If we had it under control …
Present American voter attitudes, however, don’t help with the current situation. As HEATED’s Emily Atkin’s shared, a recent Climate Nexus/Yale/George Mason University poll shows, the fossil fuel industry has been clever in its marketing of “natural gas.” Once eyeing the poll below, however, you can see public views change dramatically once they realize it’s not natural at all, it’s methane …
Not knowing that distinction continues fooling most Americans into believing it’s still an acceptable and safe energy source, and that fossil fuel companies will somehow save the day. As a much more balanced Pew Research poll (don’t rely on slanted American Petroleum Institute polls) offered last year, most adults are still favoring natural gas production to Europe …

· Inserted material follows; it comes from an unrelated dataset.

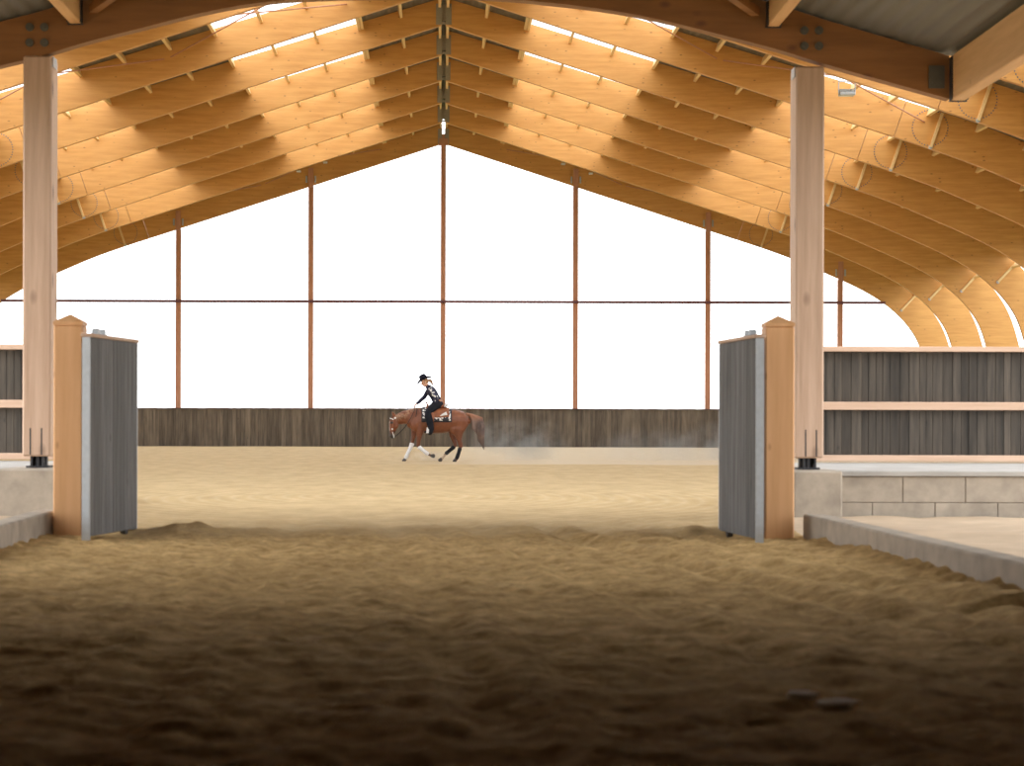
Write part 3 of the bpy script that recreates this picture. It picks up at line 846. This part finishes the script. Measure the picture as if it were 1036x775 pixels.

It will be fascinating, yet troubling, to watch the politics of natural gas unfold as crises in the Middle East and Europe continues unraveling. Allies such as Ukraine, Israel and Taiwan will continue looking to the U.S. as a primary source of not just military support, but energy support; certain interests will push the narrative that clean energy can’t move fast enough to meet global energy needs. What’s also worrisome is that if wars expand on multiple fronts, the pollution apocalypse agenda will be put on the backburner … even as the effects of war from heightened munitions and fossil fuel use will make it worse.